Point Austin: Charlie Wilson's Chair
When the legend becomes fact, endow the legend
By Michael King, Fri., Sept. 19, 2008

The rest of us rather more shallow humans are likely to suspect that Good Time Charlie is back in the news largely because of the 2007 film version of Charlie Wilson's War, based on a 2003 book by late CBS newsman George Crile, who turned Wilson into a folk hero and the Afghan mujahideen into turbaned freedom fighters just this side of the Minutemen. In the film, Tom Hanks as Wilson, Julia Roberts as Houston socialite Joanne Herring, and Philip Seymour Hoffman as CIA agent Gust Avrakotos tear up the scenery in support of the noble Afghans – with the help of Israeli Mossad connections, Saudi money, and the Pakistani dictatorship of Zia al-Haq. Quite a motley crew, but of course the indomitable American trio – fighting to the last Afghan – know their revolutionary onions and triumphantly carry the day.
The Faculty Objects
I admit to enjoying the film, while acknowledging that its relation to historical accuracy is roughly that of The Legend of Sleepy Hollow. Unsurprisingly, not everybody is delighted either with this pop-culture version of an extremely complex history or with the proposal to ratify it academically by means of the Charlie Wilson Chair. A group of scholars associated with UT's distinguished South Asia Institute are pressing the college and its dean, Randy Diehl, to reconsider the proposal. On Aug. 26, the group wrote to Diehl, "While Hollywood may profit from valorizing Mr. Wilson's role in the Soviet-Afghan war, the concerns of a flagship, state-funded academic institution should be to maintain high scholarly standards and to avoid participating in historical caricature." They point out that the Soviet-Afghan war was not, as the film pretends, a simple triumph of Good over Evil. Moreover, they argue that the U.S./Pakistani arming of the mujahideen led inexorably to the immiseration of the Afghans, the destabilization of the region, the rise of the Taliban and Osama bin Laden, and ... you know the rest. (Even the film hints at this outcome, supplying a bitter coda from Wilson himself: "We fucked up the endgame.")

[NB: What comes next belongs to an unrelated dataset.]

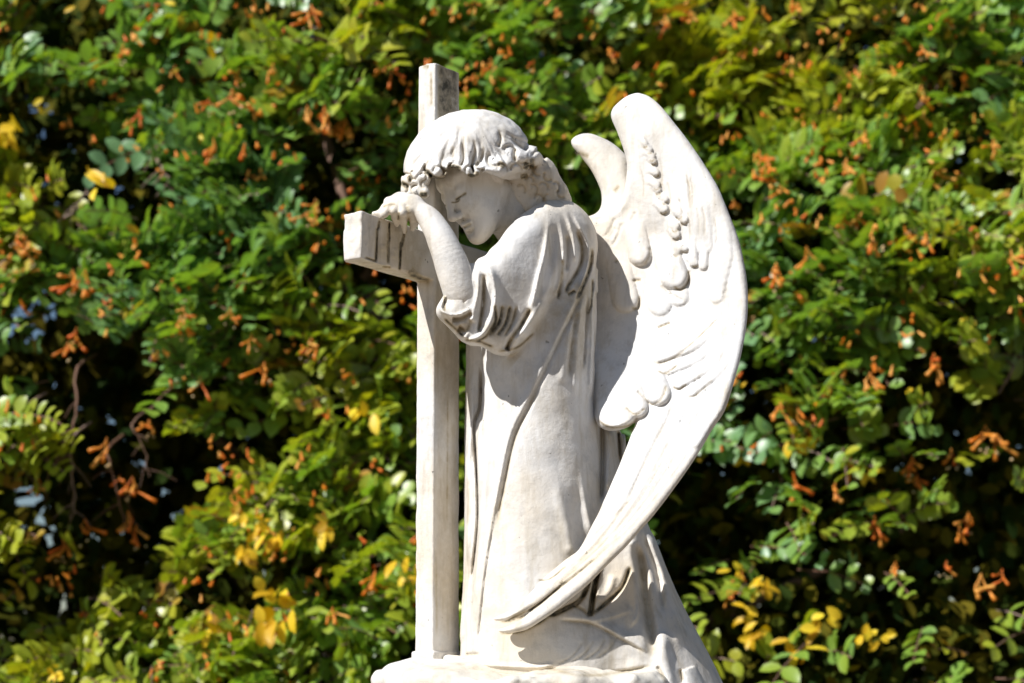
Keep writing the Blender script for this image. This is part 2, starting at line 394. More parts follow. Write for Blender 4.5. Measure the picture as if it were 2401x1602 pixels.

The critics don't oppose the creation of the chair, just its honorific for Wilson, adding that no "credible" scholar of Pakistan is likely to accept such a placement. (A noble but dubious notion, in a mercenary age.) Another Pakistani-American academic, Dr. Mohammad Taqi of the University of Florida, counterproposed in the Peshawar Statesman: "If Rep. Wilson and the Temple Foundation – the other potential donor – want to do something substantial for Pakistan Studies, a reasonable way to proceed would be by making an unmarked and unrestricted donation to establish a Chair in Pakistan studies at the University of Texas at Austin." That sounds reasonable enough – but why should a Nacogdoches-based foundation fund a project that will carry no East Texas brand name? It's downright un-American.
Perhaps that was Dr. Taqi's point.
The dissenting faculty members are scheduled to meet with the dean and South Asia Institute Director Itty Abraham over the next few days, but in light of the UT administration's well-established record of contempt for faculty governance, any change is unlikely. Do the opponents think all that lumber money grows on trees? On Sept. 24, Diehl is scheduled to be the featured speaker at a D.C. soiree for wealthy Pakistani-Americans, and it would be embarrassing for him to hold his hand out if the natives back home remain audibly restless.
Consider the Possibilities
I certainly sympathize with the dean's predicament, when money for any kind of scholarship at all is both difficult to come by and held hostage to all sorts of political and institutional priorities outside the university. It's not every day that somebody with really deep pockets walks up and offers the College of Liberal Arts half a million bucks. There's that unfortunate epithet "Liberal" for one thing; as long as we're considering our options, Diehl might look into amending that.
Indeed, it seems only reasonable to suggest that UT and the deans look elsewhere for similar opportunities, in light of the ongoing need for funding and the increasingly concentrated and diminishing number of resources.
A few suggestions:
The Tom DeLay Chair in Constitutional Law (Motto: I am the federal government!)
The Oliver North Chair for Central American Studies (Motto: Cocaine = money = covert arms = counterrevolution)
The Alberto Gonzales Chair in International Law (Motto: It isn't torture unless they die)
The Paul Bremer Chair in Iraq Studies (Motto: We made a desert and called it peace)
The Blackwater Chair in Entrepreneurship (Actually, I think the business school is already working on this one.)
I could go on, but you get the idea. The advantage is that there will be no shortage of wealthy donors – maybe in hydrocarbons, perhaps international armament sales, or just miscellaneous maquiladoras – willing to underwrite scholarships funded in these names and on these principles. The undeniable downside is a spate of embarrassing academic publicity, but that will pass, as it always does. In the meantime, the usual group of Hollywood liberals looking for heroic cold warriors to manufacture will be on the job, making the culture safe for imaginary democracy.